Die Botschaft Christi ist ihm dabei gleich. Sie wäre auch viel zu kompliziert und würde zugleich Implikationen mit sich bringen – liebe deinen Nächsten; wer ist dein Nächster? – die ganz und gar nicht in Salvinis politisches Programm passen.
So durchsichtig die Verwendung religiöser Symbole als Identitätsträger bei ihm ist, so bedauerlich bis erschütternd ist es, dass sie Wirkung zeigen. Den Christen, denen es um das Fortdauern der Botschaft Christi geht, die sollten überzeugt für ihren Glauben einstehen und ihre Riten und Traditionen aufrecht erhalten – und in dieser unerschütterlichen Überzeugung offen auf ihre Nächsten zugehen. Und ja, sogar und gerade Muslimen gegenüber. Das Gleichnis des barmherzigen Samariters ist so berühmt und doch so sehr vergessen.

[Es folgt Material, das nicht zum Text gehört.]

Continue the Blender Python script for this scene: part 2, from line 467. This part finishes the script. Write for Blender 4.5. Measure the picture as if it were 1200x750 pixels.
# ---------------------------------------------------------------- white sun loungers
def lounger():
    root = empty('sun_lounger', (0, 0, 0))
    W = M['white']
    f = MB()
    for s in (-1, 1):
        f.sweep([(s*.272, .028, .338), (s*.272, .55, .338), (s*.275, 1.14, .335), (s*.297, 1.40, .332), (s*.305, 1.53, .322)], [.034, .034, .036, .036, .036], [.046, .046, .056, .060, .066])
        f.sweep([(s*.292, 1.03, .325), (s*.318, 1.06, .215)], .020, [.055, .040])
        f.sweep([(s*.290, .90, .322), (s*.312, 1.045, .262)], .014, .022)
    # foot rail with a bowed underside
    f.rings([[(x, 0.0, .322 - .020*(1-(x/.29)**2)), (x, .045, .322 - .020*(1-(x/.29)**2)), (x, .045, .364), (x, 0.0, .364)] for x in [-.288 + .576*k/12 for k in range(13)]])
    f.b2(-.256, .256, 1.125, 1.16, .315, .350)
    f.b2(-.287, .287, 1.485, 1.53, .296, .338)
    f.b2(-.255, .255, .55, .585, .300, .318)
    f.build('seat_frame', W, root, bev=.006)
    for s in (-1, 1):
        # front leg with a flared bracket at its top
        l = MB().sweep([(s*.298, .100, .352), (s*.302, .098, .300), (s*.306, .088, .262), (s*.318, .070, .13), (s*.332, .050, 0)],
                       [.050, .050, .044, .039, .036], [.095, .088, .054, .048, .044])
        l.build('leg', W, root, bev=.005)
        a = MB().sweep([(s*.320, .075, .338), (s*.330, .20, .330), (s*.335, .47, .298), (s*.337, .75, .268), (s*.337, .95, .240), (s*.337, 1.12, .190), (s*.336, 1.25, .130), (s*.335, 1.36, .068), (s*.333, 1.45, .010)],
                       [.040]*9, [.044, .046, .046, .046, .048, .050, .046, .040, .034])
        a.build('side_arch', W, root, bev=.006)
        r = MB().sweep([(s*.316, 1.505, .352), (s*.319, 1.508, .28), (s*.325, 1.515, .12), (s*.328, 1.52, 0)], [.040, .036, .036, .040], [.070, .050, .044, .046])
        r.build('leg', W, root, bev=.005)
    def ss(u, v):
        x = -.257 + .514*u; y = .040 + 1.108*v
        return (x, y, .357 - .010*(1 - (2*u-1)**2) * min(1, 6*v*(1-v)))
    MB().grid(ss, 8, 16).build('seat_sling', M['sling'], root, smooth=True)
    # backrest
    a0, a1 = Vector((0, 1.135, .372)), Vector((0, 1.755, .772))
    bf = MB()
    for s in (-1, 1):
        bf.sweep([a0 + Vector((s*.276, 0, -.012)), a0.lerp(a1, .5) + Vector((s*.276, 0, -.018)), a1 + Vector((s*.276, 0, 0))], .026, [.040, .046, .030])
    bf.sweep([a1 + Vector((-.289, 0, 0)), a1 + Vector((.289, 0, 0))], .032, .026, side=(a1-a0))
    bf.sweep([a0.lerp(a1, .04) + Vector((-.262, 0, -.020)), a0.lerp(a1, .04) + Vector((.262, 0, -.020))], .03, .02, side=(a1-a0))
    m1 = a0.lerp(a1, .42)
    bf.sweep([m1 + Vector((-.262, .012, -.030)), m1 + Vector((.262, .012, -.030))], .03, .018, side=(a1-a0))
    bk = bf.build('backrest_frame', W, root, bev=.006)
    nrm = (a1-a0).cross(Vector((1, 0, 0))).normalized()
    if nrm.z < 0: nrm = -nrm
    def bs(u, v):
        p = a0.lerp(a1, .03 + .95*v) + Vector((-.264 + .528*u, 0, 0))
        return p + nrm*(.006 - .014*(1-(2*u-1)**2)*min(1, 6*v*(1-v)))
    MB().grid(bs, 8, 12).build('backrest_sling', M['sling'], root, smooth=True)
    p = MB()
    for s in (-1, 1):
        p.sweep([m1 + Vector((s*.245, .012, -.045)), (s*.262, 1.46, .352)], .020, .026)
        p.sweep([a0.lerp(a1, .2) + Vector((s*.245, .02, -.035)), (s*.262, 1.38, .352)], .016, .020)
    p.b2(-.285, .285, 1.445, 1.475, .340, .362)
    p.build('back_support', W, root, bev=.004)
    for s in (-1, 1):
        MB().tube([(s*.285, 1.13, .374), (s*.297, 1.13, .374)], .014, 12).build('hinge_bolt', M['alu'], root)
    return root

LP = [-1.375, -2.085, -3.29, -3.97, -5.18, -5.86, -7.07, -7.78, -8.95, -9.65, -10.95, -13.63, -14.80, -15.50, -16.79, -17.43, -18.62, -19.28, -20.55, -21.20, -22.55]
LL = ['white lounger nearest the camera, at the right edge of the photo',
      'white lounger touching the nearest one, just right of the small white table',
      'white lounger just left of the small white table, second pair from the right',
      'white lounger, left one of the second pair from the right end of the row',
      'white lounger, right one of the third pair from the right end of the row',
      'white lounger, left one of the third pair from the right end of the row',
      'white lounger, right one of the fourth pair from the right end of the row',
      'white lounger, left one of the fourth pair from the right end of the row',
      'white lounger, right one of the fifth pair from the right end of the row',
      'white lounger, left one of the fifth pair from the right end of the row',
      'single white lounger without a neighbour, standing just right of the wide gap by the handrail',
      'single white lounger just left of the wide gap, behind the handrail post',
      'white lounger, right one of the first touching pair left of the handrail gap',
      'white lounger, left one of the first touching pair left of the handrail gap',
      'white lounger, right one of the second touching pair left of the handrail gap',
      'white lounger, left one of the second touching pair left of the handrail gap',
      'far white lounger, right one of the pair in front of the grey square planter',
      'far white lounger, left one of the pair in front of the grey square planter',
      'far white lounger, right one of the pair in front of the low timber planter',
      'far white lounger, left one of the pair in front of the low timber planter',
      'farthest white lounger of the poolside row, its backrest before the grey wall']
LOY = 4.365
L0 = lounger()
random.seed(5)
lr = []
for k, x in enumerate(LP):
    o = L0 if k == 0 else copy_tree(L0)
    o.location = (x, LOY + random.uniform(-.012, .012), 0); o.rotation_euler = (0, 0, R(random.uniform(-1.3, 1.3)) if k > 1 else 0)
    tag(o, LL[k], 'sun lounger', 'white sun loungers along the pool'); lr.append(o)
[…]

Die Angst um die eigene Kultur entsteht dort, wo wir selbst nicht mehr von ihr und ihrem Wert überzeugt sind. Weil der Glaube und die Traditionen bröckeln, halten wir sie wie morsche Waffen gegen die, die eine andere Kultur mitbringen. Das ist paradox, wenden sich doch die meisten in Europa freiwillig und aus freier Überzeugung vom Christentum ab. Doch wer noch daran hängt, ist sich seiner Sache auch nicht sicher. Wenn wir uns unserer Sache sicher wären, dann müssten wir keine Angst haben. Dann könnte Salvini nicht glauben, seine menschenverachtende Haltung und der Rosenkranz seien miteinander vereinbar.